Open mbrcknl opened this issue 5 years ago • 1 comments

This issue concerns the RISC-V version of the binary-to-graph decompiler in examples/machine-code/graph.

This is more a feature request than a bug.

When parsing addresses of instructions, the binary-to-graph decompiler truncates the address to the least significant 32 bits. The truncated addresses are used for (at least) two purposes:

  • generating node names for the decompiled graph output.
  • generating PC-relative constants for instructions like auipc.

As far as the graph semantics are concerned, node names are just names, so consistency with the original instruction addresses is not relevant to the decompiler's correctness. Furthermore, if the binary code is position-independent and all fits within one 32-bit segment, then perhaps even the truncation of constants loaded by auipc is benign.

However, the graph-refine component of the seL4 binary correctness toolchain makes some assumptions about how the decompiler handles these addresses. In particular, for access to read-only data, graph-refine uses the address loaded by the auipc instruction to locate the relevant entry in kernel.elf.rodata, which requires the original full address. We have three options to deal with this:

  1. Modify the decompiler to make use of the full address from the ELF binary.
  2. Modify graph-refine to truncate addresses when parsing kernel.elf.rodata.
  3. Post-process the decompiler output to update constants loaded by auipc. This is probably the worst option, but it's the one we've taken so far. :-)

The first option would be the ideal solution, but it's probably also the most effort. I've made some partial progress, and would be happy for this issue to be assigned to me.
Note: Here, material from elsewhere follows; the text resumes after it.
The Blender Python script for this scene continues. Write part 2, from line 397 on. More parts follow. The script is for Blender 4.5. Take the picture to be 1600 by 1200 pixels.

mbrcknl avatar Jul 13 '20 08:07 mbrcknl

Yuck.

It's perhaps worth considering that graph-refine might want to support some kind of relocations between the read-only data as addressed in kernel.elf.rodata and as it appears in memory. That would probably happen in the target code, somewhere between parsing the ELF and setting up the various global configuration. That's a bit like option 2 or 3 above, but maybe a bit more principled.

In any case, it's certainly not helping that information is going missing.